Halloween, or Hallowe'en (/ˌhæləˈwiːn, -oʊˈiːn, ˌhɑːl-/; a contraction of All Hallows’ Evening), also known as Allhalloween, All Hallows' Eve, or All Saints' Eve, is a celebration observed in a number of countries on 31 October, the eve of the Western Christian feast of All Hallows' Day. It begins the three-day observance of Allhallowtide, the time in the liturgical year dedicated to remembering the dead, including saints (hallows), martyrs, and all the faithful departed.

According to one view, All Hallows' Eve is a Christianized observance influenced by Celtic harvest festivals, with possible pagan roots, particularly the Gaelic festival Samhain. Other scholars maintain that it originated independently of Samhain and has solely Christian roots.

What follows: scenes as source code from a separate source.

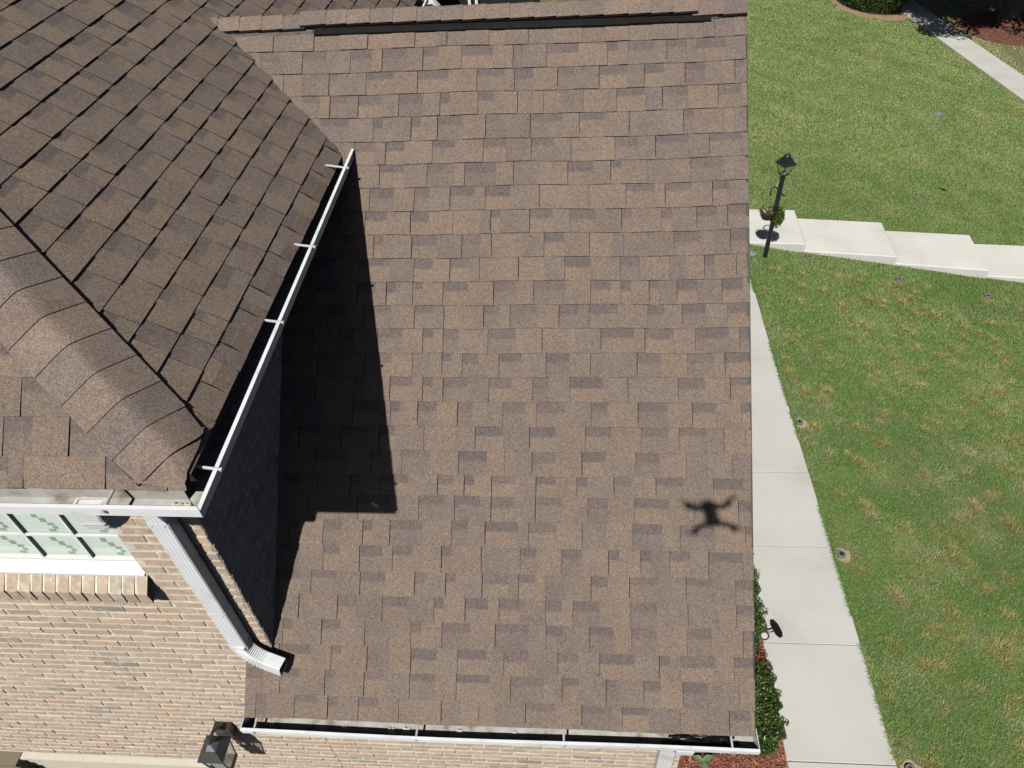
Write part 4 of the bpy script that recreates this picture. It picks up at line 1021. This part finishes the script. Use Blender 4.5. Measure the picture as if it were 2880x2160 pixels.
# ------------------------------------------------------------------ lawn
def lawn():
    r = np.random.default_rng(77)
    VV, CC = [], []
    bands = [(-.5, 2.0, 3.2, 9.0, 5200, .0040, .05), (2.0, 6.5, 2.9, 9.0, 7600, .0036, .050), (6.5, 9.5, 2.9, 10.5, 6200, .0042, .052), (9.5, 12.6, 2.9, 11.5, 4800, .005, .055), (12.4, 17, .9, 14, 4200, .0048, .05), (17, 23, -1, 16.5, 3000, .0056, .05), (23, 34, -2.5, 18, 1900, .0072, .055)]
    # dry tufts
    ntuft = 900; tx = r.uniform(3.3, 9.5, ntuft); ty = r.uniform(2.0, 11.4, ntuft); keep = r.random(ntuft) < (.35+.65*np.clip((tx-3.2)/2.5, 0, 1))*(.55+.45*(vnoise(tx, ty, 5, .5))); tx, ty = tx[keep], ty[keep]
    trad = r.uniform(.035, .095, len(tx)); tcol = np.array([lin(186, 166, 112), lin(170, 156, 92), lin(160, 152, 80), lin(192, 170, 126)])[r.integers(0, 4, len(tx))]
    def field(P):
        """base colour for each blade position"""
        x, y = P[:, 0], P[:, 1]
        n1 = vnoise(x, y, 1, .55); n2 = vnoise(x+40, y+11, 2, 2.1); n3 = vnoise(x, y, 3, 7.0)
        green = np.array([.205, .36, .088]); deep = np.array([.145, .285, .072]); yel = np.array([.44, .48, .195]); tan = np.array([.64, .56, .33])
        k = np.clip((n1-.3)*1.6, 0, 1)[:, None]; c = green*(1-k)+deep*k
        far = np.clip((y-11.5)/6, 0, 1)
        # mower stripes: light caught by leaning passes is put into the colour
        st = .5+.5*np.sin((x*.62+y*.78)*2*np.pi/1.25+5*(n1-.5)+1.2*n2)
        ky = np.clip(.08+.55*(n2-.45)+far*(.30+.045*(st-.5)), 0, .8)[:, None]; c = c*(1-ky)+yel*ky
        c = c*(1+.2*far[:, None]); kt = (np.clip((n3*.6+n2*.5-.62)*2.2, 0, 1)*.42*np.clip((12.2-y)/4+.25, .15, 1))[:, None]; c = c*(1-kt)+tan*kt
        return c
    for (y0, y1, x0, x1, dens, w, ln) in bands:
        n = int((y1-y0)*(x1-x0)*dens); P = np.stack([r.uniform(x0, x1, n), r.uniform(y0, y1, n)], 1)
        z = gz(P[:, 0], P[:, 1]); W3 = np.concatenate([P, z[:, None]], 1)
        d = W3@np.array(fwd); X = F_PX*(W3@np.array(CR))/d/1440; Y = F_PX*(W3@np.array(CU))/d/1080
        inn = (np.abs(X) < 1.08) & (np.abs(Y) < 1.08) & (X > -.4); k = (d > .5) & (inn | ((np.abs(X) < 1.7) & (np.abs(Y) < 1.6) & (X > -.6) & (r.random(n) < .3)))
        x, y = P[:, 0], P[:, 1]
        edge = .03*np.sin(y*9)+.02*np.sin(y*23)
        k &= ~((x < 3.262+.012*np.sin(y*31)) & (y < 11.07)) & ~((x < 2.2))
        up = np.interp(x, [2.2, 4.524, 6.176, 7.798, 13.2], [13.40, 13.268, 13.004, 12.755, 12.13]); lo = np.interp(x, [2.2, 4.468, 6.109, 7.707, 12.9], [12.20, 12.037, 11.806, 11.565, 10.93])
        k &= ~((y > lo-.01) & (y < up+.01) & (x < 13.0))
        fl_ = 11.18+(27.57-y)*.1395; k &= ~((x > fl_-.01) & (x < fl_+1.06) & (y < 33))
        k &= ~(((x-TX-.1)**2+(y-TY+.25)**2) < 2.3) & ~(((x-10.4)**2+(y-27.6)**2) < 1.55)
        for lx, ly in ((3.36, 5.23), (3.345, 7.45), (3.38, 2.76)): k &= ~(((x-lx)**2+(y-ly)**2 < .0075)) & ~(((x-lx-.03)**2+(y-ly)**2 < .026) & (r.random(len(x)) < .55))
        bare = (y > up) & (y < up+.3) & (x > 4.4) & (x < 7) & (r.random(len(x)) < .65*np.exp(-(y-up)/.12)); k &= ~bare
        P = P[k]; n = len(P); C = field(P)
        for lx, ly in ((3.40, 5.23), (3.385, 7.45), (3.42, 2.76)):
            kk = .92*np.exp(-((P[:, 0]-lx)**2+(P[:, 1]-ly)**2)/.022)[:, None]; C = C*(1-kk)+np.array([.55, .44, .27])*kk
        right = P[:, 0] > (11.18+(27.57-P[:, 1])*.1395+1.0)
        C[right] = C[right]*.2+np.array([.60, .52, .30])*.8
        near = np.zeros(n)
        a = r.random(n)*2*np.pi; tilt = r.uniform(.6, 1.4, n)
        if y0 < 12:
            cell = {}
            for i, (qx, qy, qr) in enumerate(zip(tx, ty, trad)):
                if qy < y0-.2 or qy > y1+.2: continue
                dx = P[:, 0]-qx; dy = P[:, 1]-qy; dd2 = dx*dx+dy*dy; mk_ = dd2 < (qr*2)**2
                if mk_.any():
                    kk = np.exp(-dd2[mk_]/(qr*qr))*.85; C[mk_] = C[mk_]*(1-kk[:, None])+tcol[i]*kk[:, None]; a[mk_] = np.where(r.random(mk_.sum()) < kk, np.arctan2(dy[mk_], dx[mk_])+r.normal(0, .35, mk_.sum()), a[mk_]); near[mk_] = np.maximum(near[mk_], kk)
        st = np.sin((P[:, 0]*.62+P[:, 1]*.78)*2*np.pi/1.25); far = P[:, 1] > 12.5
        a = np.where(far & (r.random(n) < .06), np.where(st > 0, .9, .9+np.pi)+r.normal(0, .6, n), a)
        L = ln*r.uniform(.55, 1.35, n)*(1+.5*near); ww = w*r.uniform(.6, 1.3, n)
        z = gz(P[:, 0], P[:, 1])-.014
        base = np.concatenate([P, z[:, None]], 1); dr = np.stack([np.cos(a)*np.sin(tilt), np.sin(a)*np.sin(tilt), np.cos(tilt)], 1); sd = np.stack([-np.sin(a), np.cos(a), np.zeros(n)], 1)
        tip = base+dr*L[:, None]; b1 = base+dr*(L*.25)[:, None]-sd*ww[:, None]; b2 = base+dr*(L*.25)[:, None]+sd*ww[:, None]
        V = np.stack([b1, b2, tip], 1).reshape(-1, 3); VV.append(V)
        C = C*r.uniform(.78, 1.25, n)[:, None]; dry = r.random(n) < .07; C[dry] = np.array([.46, .39, .22])*r.uniform(.7, 1.2, dry.sum())[:, None]
        CC.append(np.repeat(C, 3, 0))
    # ragged blades creeping over the walk's edge
    n = 5200; y = r.uniform(2.0, 11.1, n); keep = vnoise(y, y*0, 9, 2.6) > .38; y = y[keep]; n = len(y)
    P = np.stack([3.258+np.abs(r.normal(0, .02, n)), y], 1); a = np.pi+r.normal(0, .9, n); tilt = r.uniform(.9, 1.5, n); L = r.uniform(.025, .085, n); ww = r.uniform(.0025, .0045, n)
    base = np.concatenate([P, np.full((n, 1), -7.905)], 1); d3 = np.stack([np.cos(a)*np.sin(tilt), np.sin(a)*np.sin(tilt), np.cos(tilt)], 1); sd = np.stack([-np.sin(a), np.cos(a), np.zeros(n)], 1)
    VV.append(np.stack([base-sd*ww[:, None], base+sd*ww[:, None], base+d3*L[:, None]], 1).reshape(-1, 3)); CC.append(np.repeat(field(P)*r.uniform(.7, 1.2, n)[:, None], 3, 0))
    V = np.concatenate(VV); C = np.concatenate(CC); Fc = np.arange(len(V)).reshape(-1, 3)
    print('blades', len(Fc))
    tag(mk_np('lawn_grass', V, Fc, C, M_GRASS), 'mown green lawn with dry tan tufts', 'grass', kind='stuff')
lawn()

# ------------------------------------------------------------------ the drone that carries the lens, its shadow falls on the wing roof
dr = empty('camera_drone', (0, 0, -.02)); tag(dr, 'small grey quadcopter hovering over the roof, casting the shadow near the right edge', 'drone')
M_DR = plain('drone_plastic', (.32, .33, .34), .45, var=.04); M_DRD = plain('drone_dark', (.03, .03, .032), .5)
hd_ = Vector((math.sin(YAW), math.cos(YAW), 0)); sd_ = Vector((hd_.y, -hd_.x, 0)); up_ = Vector((0, 0, 1))
def D(f, s, u): return hd_*f+sd_*s+up_*u
m = MB(); secs = []
for f, w, h0_, h1_ in ((.004, .016, .016, .04), (-.002, .026, .012, .052), (-.02, .031, .010, .058), (-.05, .029, .010, .058), (-.085, .027, .012, .055), (-.115, .029, .013, .052), (-.145, .034, .014, .05), (-.16, .03, .018, .044)):
    w *= 1.45; secs.append([D(f+.02, w*math.cos(k*math.pi/6), (h0_+h1_)/2+(h1_-h0_)/2*math.sin(k*math.pi/6)) for k in range(12)])
m.loft(secs); mk('body', m, M_DR, dr, True)
m = MB(); m.tube([D(-.032, 0, .0), D(-.012, 0, -.0)], .013, 12); m.tube([D(-.03, .018, .0), D(-.03, .018, .02)], .006, 6); m.tube([D(-.03, -.018, .0), D(-.03, -.018, .02)], .006, 6); mk('gimbal', m, M_DRD, dr)
for s in (-1, 1):
    for pts, mot in (([(-.005, .025, .036), (-.022, .06, .038), (-.02, .09, .039), (.0, .115, .04)], (.002, .117)), ([(-.122, .02, .026), (-.128, .055, .023), (-.135, .085, .021), (-.16, .108, .02)], (-.162, .109))):
        m = MB(); m.tube([D(f, s*q, u) for f, q, u in pts], [.017, .014, .014, .016], 8); arm = mk('arm', m, M_DR, dr, True)
        f, q = mot; zt = pts[-1][2]
        m = MB(); m.tube([D(f, s*q, zt-.016), D(f, s*q, zt+.02)], .0165, 10); mk('motor', m, M_DRD, arm)
        ang = 1.0 if f > -.1 else 2.2
        for kk in (0, 1):
            a = ang*s+kk*math.pi; dv = hd_*math.cos(a)+sd_*math.sin(a); pv = hd_*-math.sin(a)+sd_*math.cos(a); c = D(f, s*q, zt+.022); m = MB()
            rows = []
            for t, wd in ((.006, .004), (.02, .0085), (.04, .008), (.058, .005)):
                rows.append([c+dv*t-pv*wd+up_*.0012, c+dv*t+pv*wd-up_*.0012])
            m.grid(rows); m.grid([[p+up_*.0012 for p in r_] for r_ in rows]); mk('propeller_blade', m, M_DRD, arm)
print('objects', len(bpy.data.objects))
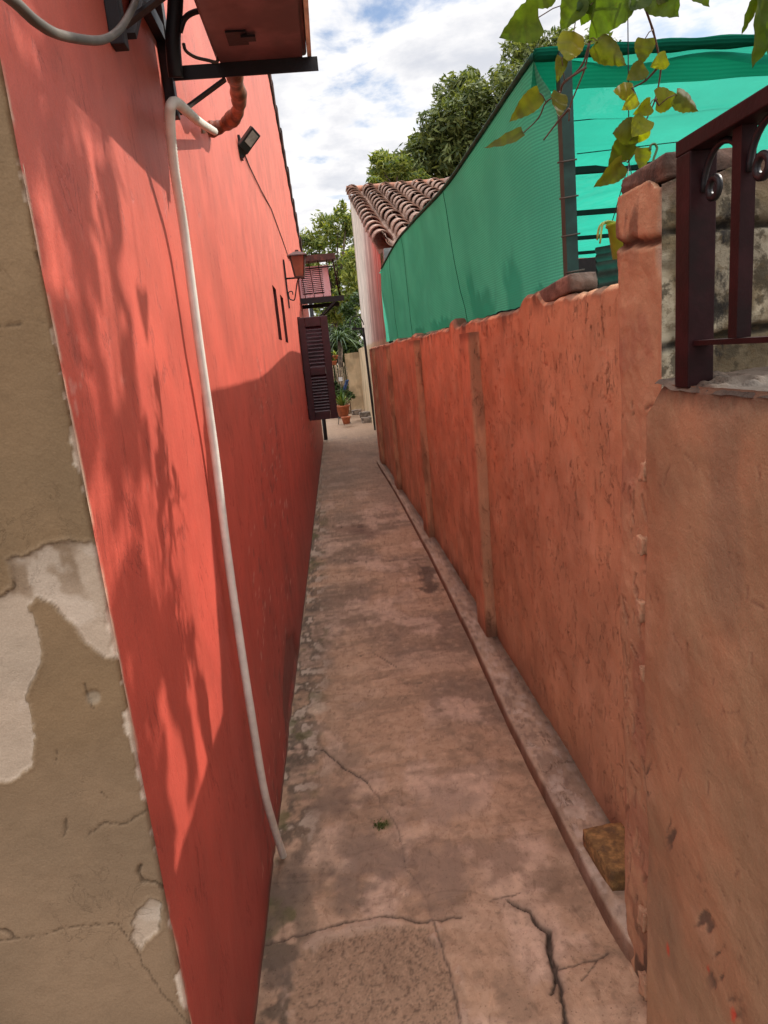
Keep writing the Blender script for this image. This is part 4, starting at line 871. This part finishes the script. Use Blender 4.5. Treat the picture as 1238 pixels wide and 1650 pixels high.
gridmesh('side_face', np.stack([.862 + .01 * fbm(Us * 3, Zs2 * 3, 205), Us, Zs2], -1), m_white, sb, cst, flip=True)

# ------------------------------------------------------------------ foliage helpers
def leaves(name, centers, n, size, m, parent=None, seed=0, flat=.0, aspect=1.7, shell=.55):
    r = np.random.RandomState(seed); centers = np.array(centers, float)
    w = centers[:, 3] ** 2; idx = r.choice(len(centers), n, p=w / w.sum())
    d = r.randn(n, 3); d /= np.linalg.norm(d, axis=1, keepdims=True); rr = (shell + (1 - shell) * r.rand(n)) * (1 + .22 * r.randn(n) * .6)
    # lumpiness
    sx = centers[idx, 4:7] if centers.shape[1] > 4 else 1.
    pos = centers[idx, :3] + d * (rr * centers[idx, 3])[:, None] * sx
    nrm = d * .6 + r.randn(n, 3) * .6 + np.array([0, 0, .5]); nrm /= np.linalg.norm(nrm, axis=1, keepdims=True)
    a = np.cross(nrm, r.randn(n, 3)); a /= np.linalg.norm(a, axis=1, keepdims=True); b_ = np.cross(nrm, a)
    s = size * (.6 + .8 * r.rand(n))[:, None]
    V = np.stack([pos - a * s, pos + b_ * s / aspect * .5 - a * s * .15, pos + a * s, pos - b_ * s / aspect * .5 - a * s * .15], 1).reshape(-1, 3)
    bs = basis(parent); me = bpy.data.meshes.new(name); me.vertices.add(n * 4); me.vertices.foreach_set('co', (V - bs).astype(np.float32).ravel())
    me.loops.add(n * 4); me.loops.foreach_set('vertex_index', np.arange(n * 4, dtype=np.int32)); me.polygons.add(n); me.polygons.foreach_set('loop_start', np.arange(0, n * 4, 4, dtype=np.int32))
    me.update(calc_edges=True); me.validate(); me.materials.append(m); o = bpy.data.objects.new(name, me); return _link(o, parent)
m_lf_dark = leaf_mat('dark_tree_leaf', (.06, .09, .028), (.20, .235, .075), .3)
m_lf_mid = leaf_mat('light_tree_leaf', (.09, .14, .03), (.30, .33, .08), .4)
m_lf_shr = leaf_mat('shrub_leaf', (.02, .045, .012), (.07, .12, .03), .3)
def pxc(L, y, ysp=1.5, seed=0):
    r = np.random.RandomState(seed); out = []
    for px, py, rp in L:
        yy_ = y + r.uniform(-ysp, ysp); q = aty(px, py, yy_); out.append((q[0], q[1], q[2], rp / F * yy_ * 1.02))
    return out
def subclumps(C, k, f, seed):
    r = np.random.RandomState(seed); out = []
    for c_ in C:
        for _ in range(k):
            d_ = r.randn(3); d_ /= np.linalg.norm(d_); d_ *= c_[3] * (.55 + .45 * r.rand())
            out.append((c_[0] + d_[0], c_[1] + d_[1], c_[2] + d_[2], c_[3] * f * (.6 + .8 * r.rand())))
    return out
bt = thing('tree', 'big dark rounded tree rising behind the tiled roof and green net', 'tree', tuple(aty(800, 520, 34) * np.array([1, 1, 0])))
bc = pxc([(868, 118, 45), (845, 145, 50), (800, 168, 48), (752, 172, 42), (730, 205, 45), (700, 235, 42), (735, 255, 50), (790, 235, 70), (860, 210, 80), (660, 268, 34), (632, 272, 24), (690, 285, 40), (780, 300, 60), (900, 140, 50), (950, 180, 80), (930, 120, 50), (616, 280, 18), (760, 140, 22), (720, 170, 20), (884, 92, 36), (900, 105, 40), (862, 98, 22)], 34, 2.2, 1)
leaves('crown', subclumps(bc, 14, .36, 2), 52000, .17, m_lf_dark, bt, 3)
tk = MB(); base_ = BASE[bt.name]; hub = Vector(aty(800, 330, 34)); tk.tube([Vector(base_), Vector(base_).lerp(hub, .5) + Vector((.2, 0, 0)), hub], [.5, .4, .3], 10)
for c_ in bc[::2]: tk.tube([hub, hub.lerp(Vector(c_[:3]), .5) + Vector((0, 0, -.2)), Vector(c_[:3])], [.2, .12, .03], 6)
tk.build('trunk', m_bark, bt)
lt = thing('tree', 'pale leafy tree between the lantern and the tiled house', 'tree', tuple(aty(530, 600, 25) * np.array([1, 1, 0])))
lc_ = pxc([(520, 385, 26), (545, 362, 24), (500, 400, 20), (556, 395, 30), (530, 430, 32), (552, 470, 34), (520, 470, 26), (575, 430, 30), (500, 440, 22), (560, 345, 18), (590, 400, 40), (540, 500, 30), (565, 520, 30), (520, 510, 30)], 25, 1.2, 4)
leaves('crown', subclumps(lc_, 10, .42, 5), 15000, .105, m_lf_mid, lt, 6, shell=.3)
tk = MB(); base_ = BASE[lt.name]; hub = Vector(aty(540, 500, 25)); tk.tube([Vector(base_), hub], [.16, .1], 8)
for c_ in lc_: tk.tube([hub, hub.lerp(Vector(c_[:3]), .55) + Vector((0, 0, -.1)), Vector(c_[:3])], [.07, .04, .012], 5)
tk.build('trunk', m_bark, lt)
ft_ = thing('tree', 'small yellow-green tree top left of the tiled roof ridge', 'tree', tuple(aty(625, 560, 30) * np.array([1, 1, 0])))
fc_ = pxc([(615, 272, 20), (635, 288, 26), (660, 290, 26), (602, 292, 12), (640, 265, 14)], 30, .8, 14)
leaves('crown', subclumps(fc_, 8, .45, 15), 3500, .13, m_lf_mid, ft_, 16, shell=.3)
tk = MB(); tk.tube([Vector(BASE[ft_.name]), Vector(aty(640, 300, 30))], [.15, .06], 8)
for c_ in fc_: tk.tube([Vector(aty(640, 310, 30)), Vector(c_[:3])], [.06, .015], 5)
tk.build('trunk', m_bark, ft_)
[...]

Halloween activities include trick-or-treating (or the related guising), attending Halloween costume parties, decorating, carving pumpkins into jack-o'-lanterns, lighting bonfires, apple bobbing and divination games, playing pranks, visiting haunted attractions, telling scary stories and watching horror films. In many parts of the world, the Christian religious observances of All Hallows' Eve, including attending church services and lighting candles on the graves of the dead, remain popular, although elsewhere it is a more commercial and secular celebration. Some Christians historically abstained from meat on All Hallows' Eve, a tradition reflected in the eating of certain foods on this vigil day, including apples, colcannon, potato pancakes and soul cakes.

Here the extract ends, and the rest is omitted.